Eve gelene kadar ağladım. Eve geldim yine ağladım. Çünkü kendime söz vermiştim, ne olursa olsun artık bu son diye. Ağrıma gidiyor. Böyle olmamalıydı diyorum, o kadar su içmemeliydim...
Sınav sonuçları açıklanıyor, fena puan almamışım. En azından tercih yapabilirim, öyle görünüyor. İstediğim tek bölüm var: Sosyoloji. (Özgür Üniversite’de sosyoloji dersleri almıştım, tercih rehberi elime geçince başka bir bölüm düşünmedim bile). Sakarya Üniversitesi Sosyoloji bölümünü kazanıyorum.
Sanki dünyalar benim oluyor. Allahım nasıl mutluyum. Annem “Kızım geç kalmadın mı biraz?” diyor. “yok” diyorum “bak gör, seni hiç mahçup etmeyeceğim.”
Kaydın ilk günü sevgilime (sonradan kocam oluyor kendisi:) “Bak gör, seneye İstanbul’dayım” diyorum. Sakarya’da 1 yıl geçiriyorum. İstanbul-Sakarya arasında her gün servise binerek... 05:30’da kalkıyorum, gün ağırmadan servise biniyorum ve akşam 20:00’den önce eve gelemiyorum. Her gün böyle... Deli gibi ders çalışıyorum. Aklımda olan tek şey “yatay geçiş” yapmak. Bu arada hafta sonları da tam gün İngilizce kursuna gidiyorum. Tam bir Nazi kampı gibi hayatım!
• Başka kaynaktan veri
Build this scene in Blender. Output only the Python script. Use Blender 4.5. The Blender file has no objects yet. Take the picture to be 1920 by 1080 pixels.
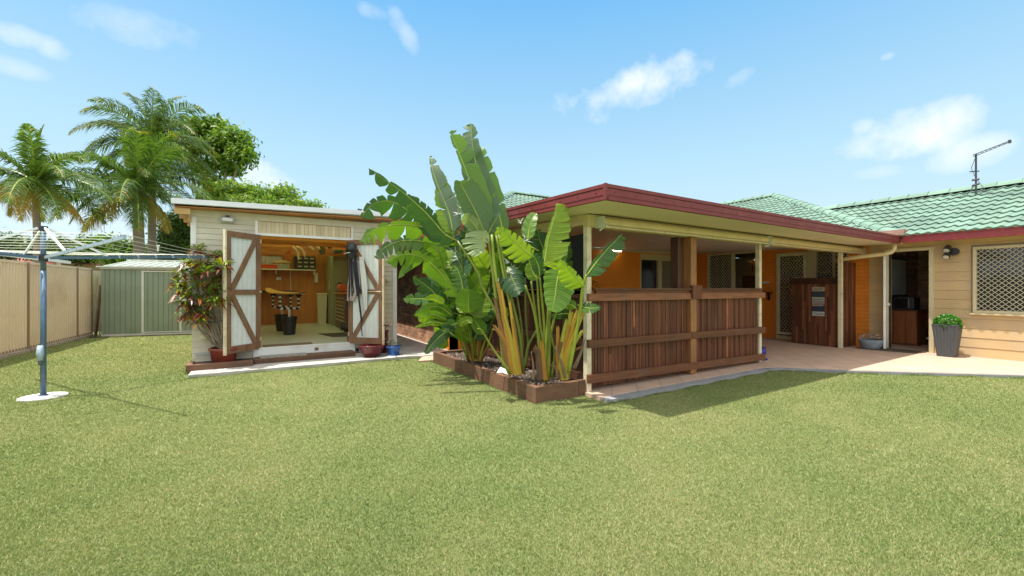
import bpy, bmesh, math, random
import numpy as np
from mathutils import Vector, Matrix
random.seed(7); RNG = np.random.default_rng(7)
rad = math.radians
sc = bpy.context.scene
COL = sc.collection
# ------------------------------------------------------------------ camera
H = 1.38; F = 790.0
_a = math.atan(1280/790)
V = (math.cos(_a), math.sin(_a)); R = (V[1], -V[0])
cd = bpy.data.cameras.new("camera"); cam = bpy.data.objects.new("camera", cd); COL.objects.link(cam)
cam.location = (0, 0, H); cam.rotation_euler = (rad(90), 0, -math.atan2(V[0], V[1]))
cd.sensor_width = 36; cd.lens = F/1920*36; cd.clip_end = 2000; cd.clip_start = .05
sc.camera = cam
def D(px, py, d):                      # point seen at a photo pixel, d metres into the scene
    s = (px-960)/F*d
    return Vector((V[0]*d+R[0]*s, V[1]*d+R[1]*s, H-(py-540)/F*d))
def ray(px):
    s = (px-960)/F
    return V[0]+R[0]*s, V[1]+R[1]*s
def on_x(px, x): r = ray(px); return x*r[1]/r[0]          # y where the view column meets plane x
def on_y(px, y): r = ray(px); return y*r[0]/r[1]
# ------------------------------------------------------------------ light
SUN = Vector((-.29, .10, 1.0)).normalized()
elev = math.asin(SUN.z); azi = math.atan2(SUN.x, SUN.y)
sl = bpy.data.lights.new("sun", 'SUN'); sl.energy = 3.0; sl.angle = rad(.55); sl.color = (1, .95, .87)
so = bpy.data.objects.new("sun", sl); COL.objects.link(so)
so.rotation_euler = SUN.to_track_quat('Z', 'Y').to_euler(); so.location = (0, 0, 30)
w = bpy.data.worlds.new("World"); sc.world = w; w.use_nodes = True
nt = w.node_tree; N = nt.nodes; L = nt.links; N.clear()
def wn(t, **k):
    n = N.new(t)
    for a, b in k.items(): setattr(n, a, b)
    return n
def wmath(op, a, b=None, c=None, clamp=False):
    n = wn('ShaderNodeMath', operation=op); n.use_clamp = clamp
    for i, v in enumerate((a, b, c)):
        if v is None: continue
        if isinstance(v, (int, float)): n.inputs[i].default_value = v
        else: L.new(v, n.inputs[i])
    return n.outputs[0]
sky = wn('ShaderNodeTexSky', sky_type='NISHITA'); sky.sun_disc = False
sky.sun_elevation = elev; sky.sun_rotation = azi; sky.air_density = 1.0; sky.dust_density = .6; sky.ozone_density = 1.6
tc = wn('ShaderNodeTexCoord'); sep = wn('ShaderNodeSeparateXYZ'); L.new(tc.outputs['Generated'], sep.inputs[0])
zc = wmath('MAXIMUM', sep.outputs[2], 0.0)
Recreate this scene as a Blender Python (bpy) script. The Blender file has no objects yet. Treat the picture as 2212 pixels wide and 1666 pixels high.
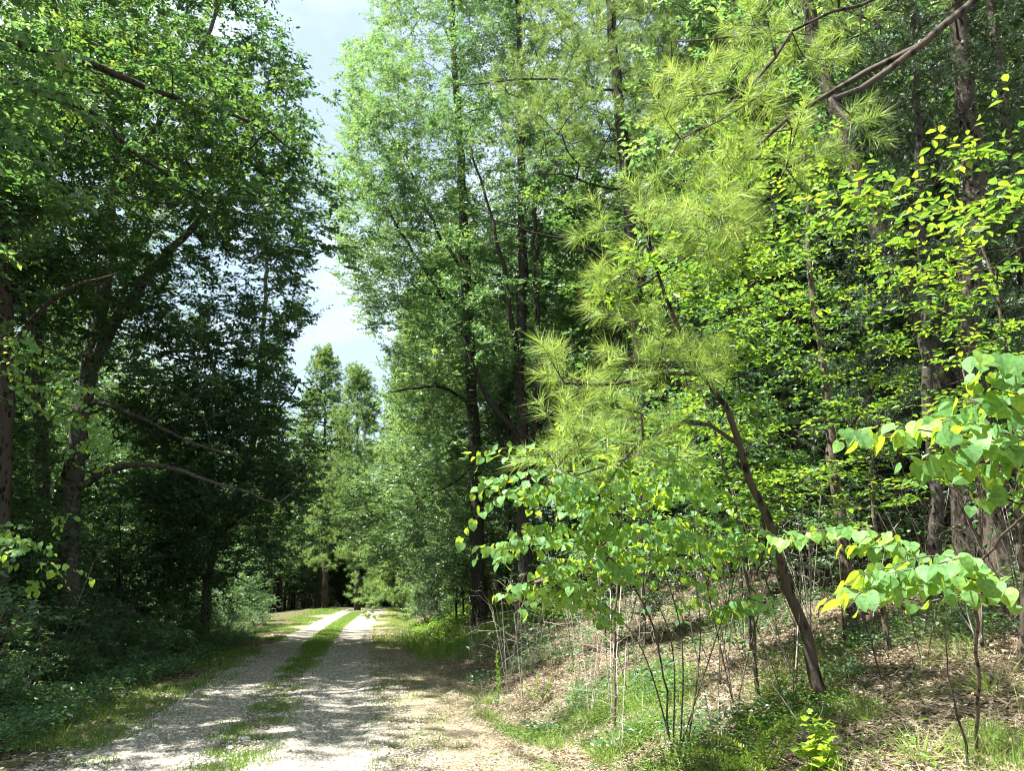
import bpy, math, random
import numpy as np
from math import radians as R

# ------------------------------------------------------------------ camera, sky, sun, exposure
SC = bpy.context.scene
COL = SC.collection
PITCH = R(15.5); FPX = 745.0; CAM = np.array([0.0, 0.0, 1.5])
cd = bpy.data.cameras.new('camera'); cam = bpy.data.objects.new('camera', cd); COL.objects.link(cam)
cd.sensor_width = 36; cd.lens = 36 * FPX / 1024; cd.clip_start = 0.05; cd.clip_end = 3000
cam.location = CAM; cam.rotation_euler = (R(90) + PITCH, 0, 0); SC.camera = cam

SUN_EL = R(65); SUN_AZ = R(-14); SUN_DIR = np.array([-math.cos(SUN_EL) * math.cos(SUN_AZ), math.cos(SUN_EL) * math.sin(SUN_AZ), math.sin(SUN_EL)])
W = bpy.data.worlds.new('World'); SC.world = W; W.use_nodes = True
nt = W.node_tree; nt.nodes.clear()
wo = nt.nodes.new('ShaderNodeOutputWorld'); bg = nt.nodes.new('ShaderNodeBackground'); sky = nt.nodes.new('ShaderNodeTexSky')
sky.sky_type = 'NISHITA'; sky.sun_disc = False; sky.sun_elevation = SUN_EL
sky.sun_rotation = math.atan2(SUN_DIR[0], SUN_DIR[1])
tc = nt.nodes.new('ShaderNodeTexCoord'); nz = nt.nodes.new('ShaderNodeTexNoise'); rp = nt.nodes.new('ShaderNodeValToRGB'); mx = nt.nodes.new('ShaderNodeMixRGB')
mp = nt.nodes.new('ShaderNodeMapping'); mp.inputs['Scale'].default_value = (1, 1, 2.2); mp.inputs['Location'].default_value = (.3, .1, .55)
nz.inputs['Scale'].default_value = 2.6; nz.inputs['Detail'].default_value = 7; nz.inputs['Roughness'].default_value = .5
rp.color_ramp.elements[0].position = .38; rp.color_ramp.elements[0].color = (.38, .38, .38, 1); rp.color_ramp.elements[1].position = .56
nt.links.new(tc.outputs['Generated'], mp.inputs['Vector']); nt.links.new(mp.outputs['Vector'], nz.inputs['Vector'])
nt.links.new(nz.outputs['Fac'], rp.inputs['Fac']); nt.links.new(rp.outputs['Color'], mx.inputs['Fac'])
nt.links.new(sky.outputs['Color'], mx.inputs['Color1']); mx.inputs['Color2'].default_value = (5.0, 5.8, 6.2, 1)
nt.links.new(mx.outputs['Color'], bg.inputs['Color']); bg.inputs['Strength'].default_value = .05
nt.links.new(bg.outputs['Background'], wo.inputs['Surface'])
sl = bpy.data.lights.new('sun', 'SUN'); sl.energy = 5; sl.angle = R(.55); sl.color = (1, .97, .91)
so = bpy.data.objects.new('sun', sl); COL.objects.link(so); so.location = (-20, 0, 40)
from mathutils import Vector
so.rotation_euler = Vector(SUN_DIR).to_track_quat('Z', 'Y').to_euler()
SC.view_settings.view_transform = 'Standard'; SC.view_settings.look = 'None'; SC.view_settings.gamma = 1
SC.view_settings.exposure = 2.4
SC.cycles.max_bounces = 7; SC.cycles.diffuse_bounces = 4; SC.cycles.transmission_bounces = 4; SC.cycles.glossy_bounces = 2
SC.cycles.use_denoising = True
SC.cycles.pixel_filter_type = 'BLACKMAN_HARRIS'; SC.cycles.filter_width = 1.1

# ------------------------------------------------------------------ helpers
S = 1024 / 2212.0
cp, sp_ = math.cos(PITCH), math.sin(PITCH)
def P(px, py, Y):
    """world point at distance Y ahead of the viewpoint, along the sight line of a measured direction"""
    dx = (px * S - 512) / FPX; dy = (386 - py * S) / FPX
    d = np.array([dx, cp - dy * sp_, sp_ + dy * cp])
    return CAM + d * (Y / d[1])
def project(p):
    q = np.atleast_2d(p) - CAM
    dep = q[:, 1] * cp + q[:, 2] * sp_
    up = -q[:, 1] * sp_ + q[:, 2] * cp
    dep = np.where(dep < .1, .1, dep)
    return np.stack([(512 + q[:, 0] / dep * FPX) / S, (386 - up / dep * FPX) / S], 1)
def inpoly(q, poly):
    x, y = q[:, 0], q[:, 1]; ins = np.zeros(len(x), bool); n = len(poly)
    for i in range(n):
        x0, y0 = poly[i]; x1, y1 = poly[(i + 1) % n]
        if y0 == y1: continue
        c = ((y0 > y) != (y1 > y)) & (x < (x1 - x0) * (y - y0) / (y1 - y0) + x0)
        ins ^= c
    return ins
GAP = [(640, -900), (640, 0), (655, 60), (685, 130), (660, 215), (684, 320), (700, 430), (706, 600), (700, 650), (655, 735), (662, 800),
       (765, 800), (782, 720), (752, 655), (722, 570), (704, 450), (708, 350), (728, 290), (728, 180), (744, 110), (800, 45), (775, -100), (800, -900)]

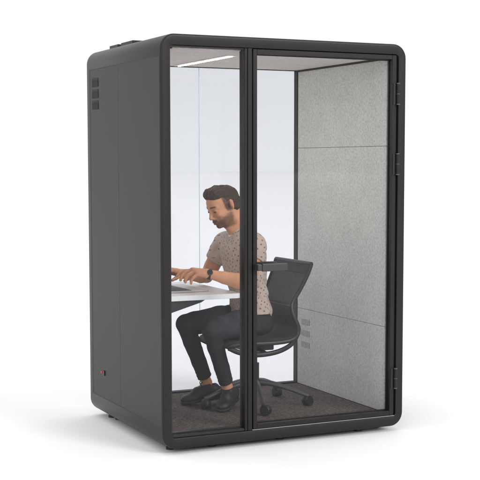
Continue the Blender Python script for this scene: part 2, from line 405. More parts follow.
# door
dr = bmesh.new()
y0, y1 = .0015, .052
box(dr, -.2165, -.1925, y0, y1, .0665, 2.1365); box(dr, .6600, .6860, y0, y1, .0665, 2.1365)
box(dr, -.1923, .6598, y0, y1, 2.1125, 2.1365); box(dr, -.1923, .6598, y0, y1, .0665, .0930)
door = finish('door', dr, M['frame'], booth, bevel=.0022, seg=3)
boxo('pane', M['glass'], door, (-.1925, .6600, .0405, .0485, .0930, 2.1125), 0)
bm = bmesh.new()
box(bm, -.1922, -.1865, .034, .0402, .0935, 2.112); box(bm, .6545, .6597, .034, .0402, .0935, 2.112); box(bm, -.1863, .6543, .034, .0402, 2.1065, 2.112); box(bm, -.1863, .6543, .034, .0402, .0935, .0985)
finish('glazing_seal', bm, M['gasket'], door, smooth=False)
for z0, z1 in ((1.857, 1.981), (1.459, 1.583), (.222, .343)):
    bm = bmesh.new(); zm = (z0 + z1) / 2
    cyl(bm, (.693, -.009, z0 + .006), (.693, -.009, zm - .002), .0095); cyl(bm, (.693, -.009, zm + .002), (.693, -.009, z1 - .006), .0095)
    box(bm, .680, .7065, -.0035, .0011, z0 + .004, z1 - .004)
    hg = finish('hinge', bm, M['frame'], door)
    bm = bmesh.new(); box(bm, .6660, .6795, -.0022, .0011, z0 + .002, z1 - .002); finish('hinge_shade', bm, M['gasket'], hg, smooth=False)  # black plate drawn as the shadow left of the hinge barrel
    for a, b in ((z0, z0 + .006), (zm - .002, zm + .002), (z1 - .006, z1)):
        bm = bmesh.new(); cyl(bm, (.693, -.009, a), (.693, -.009, b), .0103); finish('hinge_cap', bm, M['dark_metal'], hg)
bm = bmesh.new()
box(bm, -.185, -.032, -.052, -.036, .940, .982); box(bm, -.2120, -.1855, -.050, .0012, .944, .978)
finish('handle', bm, M['handle'], door, bevel=.004, seg=3)
bm = bmesh.new()
box(bm, -.19, -.03, .088, .103, .940, .982); box(bm, -.2145, -.19, .0525, .101, .944, .978)
finish('handle', bm, M['black'], door, bevel=.004, seg=3)
boxo('lip_highlight', M['lip_highlight'], booth, (-.2220, .6995, .0010, .060, .0597, .0640), .0008)  # pale strip standing in for the reflection on the shell's bottom lip
boxo('door_jamb', M['gasket'], booth, (.6870, .6993, .016, .070, .0645, 2.1403), .001)
boxo('head_jamb', M['gasket'], booth, (-.2220, .6868, .016, .070, 2.1370, 2.1403), .0008)
# feet
for x, y in ((-.655, 1.10), (-.655, .14), (-.42, .11), (.508, .10), (.655, .14), (.655, 1.10), (0, .11), (0, 1.10), (-.64, 1.02)):
    bm = bmesh.new(); cyl(bm, (x, y, -.0298), (x, y, -.016), .022); cyl(bm, (x, y, -.016), (x, y, .003), .008)
    finish('levelling_foot', bm, M['black'], booth)
# roof fan housings
boxo('roof_unit', M['shell'], booth, (-.66, -.44, .915, 1.062, 2.2002, 2.2225), .003)
bm = bmesh.new(); box(bm, -.66, -.40, .665, .862, 2.2002, 2.2235); finish('roof_unit', bm, M['shell'], booth, bevel=.003)
boxo('roof_duct', M['black'], booth, (-.60, -.48, .8635, .9135, 2.2002, 2.213), .002)

# ------------------------------------------------------------------ desk
ZD = .785
desk = empty('desk', (-.4, .63, .07), 'white desktop with dark tray fixed inside the booth under the laptop', 'desk')
bm = bmesh.new(); pts = []
for cx, cy, a0 in ((-.165, .365, 270), (-.165, 1.085, 0)):
    for i in range(9): t = math.radians(a0 + 90 * i / 8); pts.append((cx + .035 * math.cos(t), cy + .035 * math.sin(t)))
pts += [(-.6665, 1.12), (-.6665, .33)]
A = [bm.verts.new((x, y, ZD)) for x, y in pts]; B = [bm.verts.new((x, y, ZD - .028)) for x, y in pts]
bm.faces.new(A); bm.faces.new(B[::-1])
for i in range(len(pts)): j = (i + 1) % len(pts); bm.faces.new((B[i], B[j], A[j], A[i]))
finish('desktop', bm, M['white'], desk, bevel=.002)
bm = bmesh.new()
q = [(-.666, ZD - .0285), (-.345, ZD - .0285), (-.372, ZD - .044), (-.666, ZD - .128)]
A = [bm.verts.new((x, .355, z)) for x, z in q]; B = [bm.verts.new((x, .60, z)) for x, z in q]
bm.faces.new(A); bm.faces.new(B[::-1])
for i in range(4): j = (i + 1) % 4; bm.faces.new((B[i], B[j], A[j], A[i]))
finish('cable_tray', bm, M['black'], desk, bevel=.003)
bm = bmesh.new(); box(bm, -.666, -.30, .93, .96, ZD - .06, ZD - .0285); finish('bracket', bm, M['whitebr'], desk, bevel=.002)
bm = bmesh.new(); box(bm, -.666, -.62, .62, .70, .0705, ZD - .0285); finish('leg', bm, M['whitebr'], desk, bevel=.004)

# laptop
lap = empty('laptop', (-.43, .68, ZD), 'open silver laptop with dark keys on the white desk', 'laptop')
a = math.radians(4); Rl = Matrix.Rotation(a, 3, 'Z')
def lrot(o): o.rotation_euler = (0, 0, 0); return o
boxo('base', M['silver'], lap, (-.555, -.268, .49, .88, ZD + .0006, ZD + .0105), .003, 3)
bm = bmesh.new()
for r in range(6):
    for c in range(14):
        x0 = -.545 + r * .030; y0 = .505 + c * .0258; box(bm, x0, x0 + .026, y0, y0 + .0225, ZD + .0107, ZD + .0122)
finish('keyboard', bm, M['keys'], lap, bevel=.0006, seg=1)
bm = bmesh.new(); box(bm, -.345, -.285, .62, .76, ZD + .0107, ZD + .0110); finish('touchpad', bm, M['silver'], lap, smooth=False)
bm = bmesh.new(); Rm = Matrix.Rotation(math.radians(-14), 3, 'Y'); box(bm, -.590, -.584, .49, .88, ZD + .008, ZD + .240, Rm); finish('screen', bm, M['black'], lap, bevel=.002)

# ------------------------------------------------------------------ chair
CX, CY = .08, .60
chair = empty('office_chair', (CX, CY, .07), 'black swivel chair with mesh backrest under the seated man', 'office chair')
prof = catmull([(.340, .935), (.312, .86), (.270, .775), (.236, .72), (.219, .683), (.226, .63), (.250, .575), (.256, .54), (.235, .500), (.17, .482), (.05, .478), (-.08, .482), (-.16, .478), (-.19, .463)], 6)
def hwid(i):  # half width along the profile
    t = i / (len(prof) - 1); return .232 - .026 * math.sin(min(t / .45, 1) * PI) ** 2 - .03 * max(0, (t - .85) / .15) ** 2
def sheet(i0, i1, mat, name, th, ny=16, inset=.0, bow=.035):
    bm = bmesh.new(); fr = []; bk = []
    for i in range(i0, i1):
        x, z = prof[i]; xn, zn = prof[min(i + 1, len(prof) - 1)]; xp, zp = prof[max(i - 1, 0)]
        tx, tz = xn - xp, zn - zp; l = math.hypot(tx, tz); nx, nz = -tz / l, tx / l
        if i < len(prof) * .55 and nx > 0 or (i >= len(prof) * .55 and nz < 0): nx, nz = -nx, -nz
        w = hwid(i) - inset; A = []; B = []
        for k in range(ny + 1):
            u = -1 + 2 * k / ny; b_ = bow * (1 - u * u) * math.sin(PI * min(1, i / (len(prof) * .9)))
            px, pz = x - nx * b_, z - nz * b_ * .6
            A.append(bm.verts.new((px + nx * th / 2, CY + u * w, pz + nz * th / 2))); B.append(bm.verts.new((px - nx * th / 2, CY + u * w, pz - nz * th / 2)))
        fr.append(A); bk.append(B)
    for G, fl in ((fr, 1), (bk, 0)):
        for a_, b_ in zip(G, G[1:]):
            for k in range(ny): bm.faces.new((a_[k], a_[k + 1], b_[k + 1], b_[k]))
    for k in range(ny): bm.faces.new((fr[0][k], fr[0][k + 1], bk[0][k + 1], bk[0][k])); bm.faces.new((fr[-1][k], fr[-1][k + 1], bk[-1][k + 1], bk[-1][k]))
    for i in range(len(fr) - 1):
        for e in (0, ny): bm.faces.new((fr[i][e], fr[i + 1][e], bk[i + 1][e], bk[i][e]))
    return finish(name, bm, mat, chair)
iw = 24; np_ = len(prof)
sheet(0, 6, M['weave_band'], 'back_band', .010, inset=.006)
sheet(5, iw + 1, M['weave'], 'backrest', .004, inset=.006)
sheet(iw, np_, M['seatfab'], 'seat', .024, inset=.004, bow=.022)
bm = bmesh.new()
for s in (-1, 1):
    tube(bm, [(prof[i][0], CY + s * hwid(i), prof[i][1]) for i in range(0, np_, 3)], .0105, sub=3, flat=(1.25, .9))
def cross(i, r, bow):
    x, z = prof[i]; w = hwid(i); tube(bm, [(x + bow * (1 - u * u), CY + u * w, z - .2 * bow * (1 - u * u)) for u in (-1, -.6, -.2, .2, .6, 1)], r, sub=4, up=(0, 0, 1))
cross(0, .011, .0); cross(iw, .0095, .035)
finish('back_frame', bm, M['black'], chair)
for s in (-1, 1):
    bm = bmesh.new()
    tube(bm, [(-.185, CY + s * .205, .462), (-.12, CY + s * .205, .432), (-.03, CY + s * .20, .412), (.06, CY + s * .195, .409), (.15, CY + s * .20, .424), (.22, CY + s * .212, .462), (.258, CY + s * .226, .53)], .0125, sub=5, flat=(1.2, .8))
    finish('support_arm', bm, M['black'], chair)
bm = bmesh.new(); box(bm, -.02, .17, CY - .08, CY + .08, .412, .448); tube(bm, [(.06, CY - .195, .409), (.075, CY, .418), (.06, CY + .195, .409)], .016, sub=5, up=(0, 0, 1))
finish('tilt_mechanism', bm, M['black'], chair, bevel=.006)
bm = bmesh.new(); cyl(bm, (CX, CY, .20), (CX, CY, .33), .026); cyl(bm, (CX, CY, .33), (CX, CY, .415), .015); finish('gas_column', bm, M['black'], chair)
bm = bmesh.new(); cyl(bm, (CX, CY, .178), (CX, CY, .232), .038, .034); finish('hub', bm, M['black'], chair, bevel=.003)
for ang in (-30.7, 36, 108, 177, -106.6):
    t = math.radians(ang); d = Vector((math.cos(t), math.sin(t), 0)); C0 = Vector((CX, CY, 0)); w = Vector((-d.y, d.x, 0))
    bm = bmesh.new(); tube(bm, [C0 + d * .03 + Vector((0, 0, .215)), C0 + d * .12 + Vector((0, 0, .200)), C0 + d * .22 + Vector((0, 0, .170)), C0 + d * .305 + Vector((0, 0, .139)), C0 + d * .325 + Vector((0, 0, .134))], [.022, .020, .016, .0135, .010], sub=5, flat=(.85, 1.1), up=tuple(w))
    leg = finish('leg', bm, M['dark_metal'], chair)
    bm = bmesh.new(); p = C0 + d * .307
    tw = Vector((math.cos(t + .9), math.sin(t + .9), 0)); o2 = Vector((-tw.y, tw.x, 0))
    for s in (-1, 1): cyl(bm, p + tw * .018 + o2 * s * .005 + Vector((0, 0, .0985)), p + tw * .018 + o2 * s * .024 + Vector((0, 0, .0985)), .0282, .0265, 28)
    cyl(bm, p + Vector((0, 0, .085)), p + Vector((0, 0, .138)), .007)
    tube(bm, [p + tw * (-.012) + Vector((0, 0, .108)), p + tw * .004 + Vector((0, 0, .129)), p + tw * .030 + Vector((0, 0, .128)), p + tw * .047 + Vector((0, 0, .108))], .008, sub=4, up=tuple(o2), flat=(.6, 2.4))
    finish('caster', bm, M['black'], leg)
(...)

Sakarya'da bölüm birincisi oluyorum, süper bir not ortalamasıyla. Mimar Sinan Üniversitesi ve İstanbul Üniversitesi’ne başvuruyorum. 2005 yazı... Hiç unutmam. Aynı gün üstüste iki okuldan da telefon geliyor: “kabul edildiniz” diye. Sadece 1 yıl önce pis bir mutfakta bardak yıkıyordum, umudum yoktu, amacım da... Şimdi Mimar Sinan’ın muhteşem rıhtımında kayıt sırası bekliyorum... Hayatımı kendim değiştirdim, çalıştım ve başardım. Böyle bir mutluluk olamaz!
Sonuç? Mimar Sinan'dan bölüm birincisi mezun oluyorum. Deli gibi okuyorum, yazıyorum, çılgınca eğleniyorum ve hayatımın en güzel yıllarını yaşıyorum. Hayat boyu yanımda olacak dostlar, yoldaşlar kazanıyorum.